### Given instruction
Write the listing below out again exactly, dropping the images.

### Dataset extract

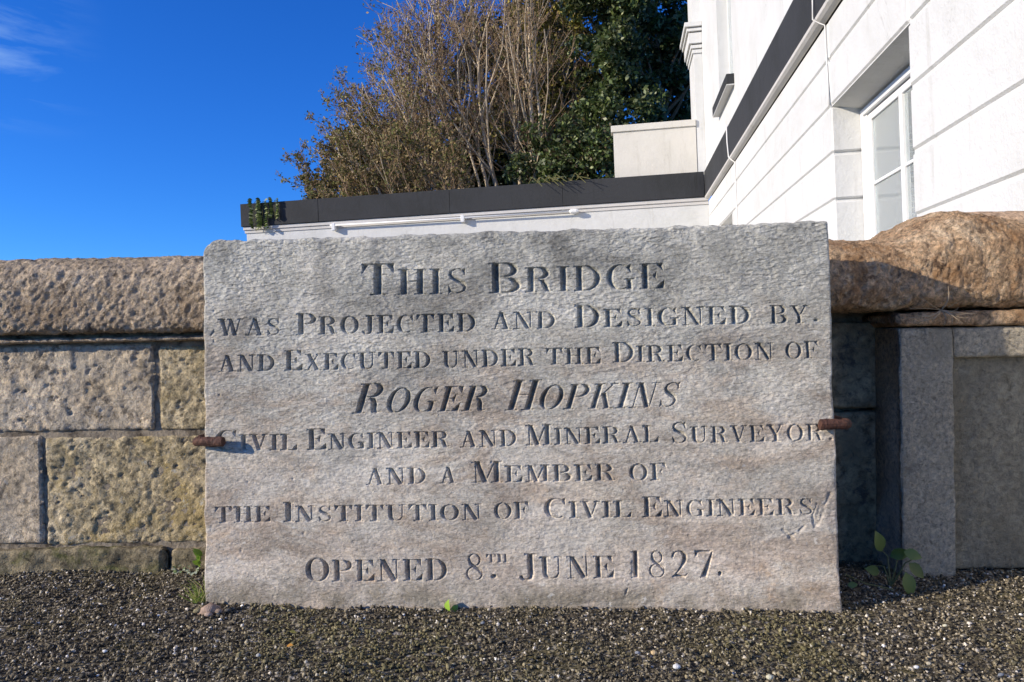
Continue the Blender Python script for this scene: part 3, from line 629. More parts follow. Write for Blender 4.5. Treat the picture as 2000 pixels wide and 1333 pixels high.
    h -= np.clip((0.045*wv-dr)*0.16, 0, 0.010)*(0.8+0.5*fbm(P*30, 3, 95))
    for k in range(70):                                                        # small pits, mostly low down
        a = RNG.uniform(0.02, 1.86); b = RNG.uniform(0.02, 1.1)**1.3; r = RNG.uniform(0.0015, 0.0045)
        ii = slice(max(0, int(a/1.89*NS)-10), int(a/1.89*NS)+10)
        h[ii] -= 0.8*r*np.exp(-((Sx[ii]-a)**2+(Tx[ii]-b)**2)/r**2)
    # ---- carve the letters
    lid = np.full(Sx.shape, -1, np.int32); cut = np.zeros(Sx.shape); names = []
    colS = Sx[:, NT//2]; 
    wear = 1+0.25*fbm(P*30, 2, 99); eroded = 0.0006*fbm(P*110, 2, 101)+0.0006*fbm(P*40, 2, 102)
    MAXD = 0.0240
    for (word, x0, y0, x1, y1, hs, hb, sl_) in WORDS:
        a = st(x0, y0); b = st(x1, y1); ex = (b-a); Lw = np.hypot(*ex); ex /= Lw; ey = np.array([-ex[1], ex[0]])
        hsm = st(x0, y0-hs); hs_m = abs((hsm-a)[1]); hb_m = abs((st(x0, y0-hb)-a)[1])
        gap = 0.13
        adv = []; 
        for i, ch in enumerate(word): adv.append(G[ch][0]*(hb_m if i == 0 else hs_m)+(gap*hs_m if i < len(word)-1 else 0))
        k = Lw/sum(adv); pos = 0.0
        for i, ch in enumerate(word):
            hh = hb_m if i == 0 else hs_m; wd_ = G[ch][0]*hh*k
            o_ = a+ex*pos; pos += adv[i]*k
            corners = np.array([o_+ex*xx+ey*yy for xx in (-0.1*hh, wd_+(0.1+sl_)*hh) for yy in (-0.12*hh, 1.1*hh)])
            smin, tmin = corners.min(0); smax, tmax = corners.max(0)
            i0, i1 = np.searchsorted(colS, [smin-0.01, smax+0.01]); rows = Tx[(i0+i1)//2 if i1 < NS else NS-1]
            j0, j1 = np.searchsorted(rows, [tmin-0.01, tmax+0.01]); i1 = min(i1, NS); j1 = min(j1, NT)
            sx = Sx[i0:i1, j0:j1]; tx = Tx[i0:i1, j0:j1]
            ly = (sx-o_[0])*ey[0]+(tx-o_[1])*ey[1]; lx = (sx-o_[0])*ex[0]+(tx-o_[1])*ex[1]
            Yl = ly/hh; Xl = (lx-sl_*ly)/(hh*k)
            best = np.full(sx.shape, -9.0); kk = 0.5*(1+k)
            minr = (0.0017 if hh > 0.035 else 0.0009)/hh
            for kind, pts in G[ch][1]:
                if kind == 'Q':
                    pp = np.array(pts, float); ar = 0.5*np.sum(pp[:, 0]*np.roll(pp[:, 1], -1)-np.roll(pp[:, 0], -1)*pp[:, 1])
                    if ar < 0: pp = pp[::-1]
                    d = np.full(sx.shape, 9.0)
                    for m_ in range(len(pp)):
                        p, q = pp[m_], pp[(m_+1) % len(pp)]; e = (q-p); e = e/np.hypot(*e)
                        d = np.minimum(d, -( (Xl-p[0])*e[1]-(Yl-p[1])*e[0])*1.0)
                    best = np.maximum(best, d)
                else:
                    for p, q in zip(pts[:-1], pts[1:]):
                        ab = (q[0]-p[0], q[1]-p[1]); l2 = ab[0]**2+ab[1]**2+1e-9
                        tcl = np.clip(((Xl-p[0])*ab[0]+(Yl-p[1])*ab[1])/l2, 0, 1)
                        dd = np.hypot(Xl-p[0]-tcl*ab[0], Yl-p[1]-tcl*ab[1])
                        best = np.maximum(best, np.maximum(p[2]+(q[2]-p[2])*tcl, minr)-dd)
            dm = best*hh+eroded[i0:i1, j0:j1]+0.0004
            msk = dm > 0
            idx = len(names); names.append(ch)
            dep = np.minimum(dm*2.7, MAXD)
            sub = cut[i0:i1, j0:j1]; upd = msk & (dep > sub); sub[upd] = dep[upd]; lid[i0:i1, j0:j1][upd] = idx
    h = h-cut
    W3 = BL[None, None]+Sx[..., None]*u+Tx[..., None]*v+h[..., None]*n
    V = W3.reshape(-1, 3); F = gridfaces(NS, NT)
    # orient so normals face the camera
    pa, pb, pc = V[F[0, 0]], V[F[0, 1]], V[F[0, 2]]
    if np.dot(np.cross(pb-pa, pc-pb), n) < 0: F = F[:, ::-1]
    fl = lid.ravel()[F].max(1)
    base = BL+u*0.93+n*-0.05; base[2] = 0
    root = thing('inscribed_slab', 'large grey carved stone tablet recording the opening of the bridge, leaning on the parapet', 'plaque', tuple(base))
    # material coordinates: put the objects' origin at the root base so object space = slab place
    body = F[fl < 0]
    # back and sides
    th = 0.105
    ring = np.concatenate([np.arange(NT), (np.arange(1, NS)*NT+NT-1), ((NS-1)*NT+np.arange(NT-2, -1, -1)), (np.arange(NS-2, 0, -1)*NT)])
    nb = len(V); cen = V[ring].mean(0); Vb = V[ring]-n*th+0.004*fbm(V[ring]*30, 2, 5)[:, None]*n
    mid = V[ring]-n*th*0.5+(V[ring]-cen)*0.0025*fbm(V[ring]*24, 3, 6)[:, None]
    V2 = np.vstack([V, mid, Vb]); K = len(ring); i_ = np.arange(K); j_ = (i_+1) % K
    sides = np.vstack([np.stack([ring[i_], nb+i_, nb+j_, ring[j_]], 1), np.stack([nb+i_, nb+K+i_, nb+K+j_, nb+j_], 1)])
    # back face: strip between matching left/right ring points
    lf = nb+K+np.arange(NT); rt_start = NT-1+NS-1; rt = nb+K+rt_start+np.arange(NT-1, -1, -1)
    back = np.stack([lf[:-1], lf[1:], rt[1:], rt[:-1]], 1)
    allf = np.vstack([body, sides, back])
    used, inv = np.unique(allf, return_inverse=True)
    mesh('slab_body', V2[used], inv.reshape(allf.shape), M_SLAB, root, smooth=True)
    for k_ in range(len(names)):
        f = F[fl == k_]
        if len(f) == 0: continue
        used, inv = np.unique(f, return_inverse=True)
        mesh('carved_numeral' if names[k_].isdigit() else ('carved_stop' if names[k_] == '.' else 'carved_letter'), V[used], inv.reshape(f.shape), M_SLAB, root, smooth=True)
    def on(px, py, off=0.0):
        s_, t_ = st(px, py); return BL+u*s_+v*t_+n*off
    return on, u, v, n
ON, SU, SV, SN = slab()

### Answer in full
Continue the Blender Python script for this scene: part 3, from line 629. More parts follow. Write for Blender 4.5. Treat the picture as 2000 pixels wide and 1333 pixels high.
    h -= np.clip((0.045*wv-dr)*0.16, 0, 0.010)*(0.8+0.5*fbm(P*30, 3, 95))
    for k in range(70):                                                        # small pits, mostly low down
        a = RNG.uniform(0.02, 1.86); b = RNG.uniform(0.02, 1.1)**1.3; r = RNG.uniform(0.0015, 0.0045)
        ii = slice(max(0, int(a/1.89*NS)-10), int(a/1.89*NS)+10)
        h[ii] -= 0.8*r*np.exp(-((Sx[ii]-a)**2+(Tx[ii]-b)**2)/r**2)
    # ---- carve the letters
    lid = np.full(Sx.shape, -1, np.int32); cut = np.zeros(Sx.shape); names = []
    colS = Sx[:, NT//2]; 
    wear = 1+0.25*fbm(P*30, 2, 99); eroded = 0.0006*fbm(P*110, 2, 101)+0.0006*fbm(P*40, 2, 102)
    MAXD = 0.0240
    for (word, x0, y0, x1, y1, hs, hb, sl_) in WORDS:
        a = st(x0, y0); b = st(x1, y1); ex = (b-a); Lw = np.hypot(*ex); ex /= Lw; ey = np.array([-ex[1], ex[0]])
        hsm = st(x0, y0-hs); hs_m = abs((hsm-a)[1]); hb_m = abs((st(x0, y0-hb)-a)[1])
        gap = 0.13
        adv = []; 
        for i, ch in enumerate(word): adv.append(G[ch][0]*(hb_m if i == 0 else hs_m)+(gap*hs_m if i < len(word)-1 else 0))
        k = Lw/sum(adv); pos = 0.0
        for i, ch in enumerate(word):
            hh = hb_m if i == 0 else hs_m; wd_ = G[ch][0]*hh*k
            o_ = a+ex*pos; pos += adv[i]*k
            corners = np.array([o_+ex*xx+ey*yy for xx in (-0.1*hh, wd_+(0.1+sl_)*hh) for yy in (-0.12*hh, 1.1*hh)])
            smin, tmin = corners.min(0); smax, tmax = corners.max(0)
            i0, i1 = np.searchsorted(colS, [smin-0.01, smax+0.01]); rows = Tx[(i0+i1)//2 if i1 < NS else NS-1]
            j0, j1 = np.searchsorted(rows, [tmin-0.01, tmax+0.01]); i1 = min(i1, NS); j1 = min(j1, NT)
            sx = Sx[i0:i1, j0:j1]; tx = Tx[i0:i1, j0:j1]
            ly = (sx-o_[0])*ey[0]+(tx-o_[1])*ey[1]; lx = (sx-o_[0])*ex[0]+(tx-o_[1])*ex[1]
            Yl = ly/hh; Xl = (lx-sl_*ly)/(hh*k)
            best = np.full(sx.shape, -9.0); kk = 0.5*(1+k)
            minr = (0.0017 if hh > 0.035 else 0.0009)/hh
            for kind, pts in G[ch][1]:
                if kind == 'Q':
                    pp = np.array(pts, float); ar = 0.5*np.sum(pp[:, 0]*np.roll(pp[:, 1], -1)-np.roll(pp[:, 0], -1)*pp[:, 1])
                    if ar < 0: pp = pp[::-1]
                    d = np.full(sx.shape, 9.0)
                    for m_ in range(len(pp)):
                        p, q = pp[m_], pp[(m_+1) % len(pp)]; e = (q-p); e = e/np.hypot(*e)
                        d = np.minimum(d, -( (Xl-p[0])*e[1]-(Yl-p[1])*e[0])*1.0)
                    best = np.maximum(best, d)
                else:
                    for p, q in zip(pts[:-1], pts[1:]):
                        ab = (q[0]-p[0], q[1]-p[1]); l2 = ab[0]**2+ab[1]**2+1e-9
                        tcl = np.clip(((Xl-p[0])*ab[0]+(Yl-p[1])*ab[1])/l2, 0, 1)
                        dd = np.hypot(Xl-p[0]-tcl*ab[0], Yl-p[1]-tcl*ab[1])
                        best = np.maximum(best, np.maximum(p[2]+(q[2]-p[2])*tcl, minr)-dd)
            dm = best*hh+eroded[i0:i1, j0:j1]+0.0004
            msk = dm > 0
            idx = len(names); names.append(ch)
            dep = np.minimum(dm*2.7, MAXD)
            sub = cut[i0:i1, j0:j1]; upd = msk & (dep > sub); sub[upd] = dep[upd]; lid[i0:i1, j0:j1][upd] = idx
    h = h-cut
    W3 = BL[None, None]+Sx[..., None]*u+Tx[..., None]*v+h[..., None]*n
    V = W3.reshape(-1, 3); F = gridfaces(NS, NT)
    # orient so normals face the camera
    pa, pb, pc = V[F[0, 0]], V[F[0, 1]], V[F[0, 2]]
    if np.dot(np.cross(pb-pa, pc-pb), n) < 0: F = F[:, ::-1]
    fl = lid.ravel()[F].max(1)
    base = BL+u*0.93+n*-0.05; base[2] = 0
    root = thing('inscribed_slab', 'large grey carved stone tablet recording the opening of the bridge, leaning on the parapet', 'plaque', tuple(base))
    # material coordinates: put the objects' origin at the root base so object space = slab place
    body = F[fl < 0]
    # back and sides
    th = 0.105
    ring = np.concatenate([np.arange(NT), (np.arange(1, NS)*NT+NT-1), ((NS-1)*NT+np.arange(NT-2, -1, -1)), (np.arange(NS-2, 0, -1)*NT)])
    nb = len(V); cen = V[ring].mean(0); Vb = V[ring]-n*th+0.004*fbm(V[ring]*30, 2, 5)[:, None]*n
    mid = V[ring]-n*th*0.5+(V[ring]-cen)*0.0025*fbm(V[ring]*24, 3, 6)[:, None]
    V2 = np.vstack([V, mid, Vb]); K = len(ring); i_ = np.arange(K); j_ = (i_+1) % K
    sides = np.vstack([np.stack([ring[i_], nb+i_, nb+j_, ring[j_]], 1), np.stack([nb+i_, nb+K+i_, nb+K+j_, nb+j_], 1)])
    # back face: strip between matching left/right ring points
    lf = nb+K+np.arange(NT); rt_start = NT-1+NS-1; rt = nb+K+rt_start+np.arange(NT-1, -1, -1)
    back = np.stack([lf[:-1], lf[1:], rt[1:], rt[:-1]], 1)
    allf = np.vstack([body, sides, back])
    used, inv = np.unique(allf, return_inverse=True)
    mesh('slab_body', V2[used], inv.reshape(allf.shape), M_SLAB, root, smooth=True)
    for k_ in range(len(names)):
        f = F[fl == k_]
        if len(f) == 0: continue
        used, inv = np.unique(f, return_inverse=True)
        mesh('carved_numeral' if names[k_].isdigit() else ('carved_stop' if names[k_] == '.' else 'carved_letter'), V[used], inv.reshape(f.shape), M_SLAB, root, smooth=True)
    def on(px, py, off=0.0):
        s_, t_ = st(px, py); return BL+u*s_+v*t_+n*off
    return on, u, v, n
ON, SU, SV, SN = slab()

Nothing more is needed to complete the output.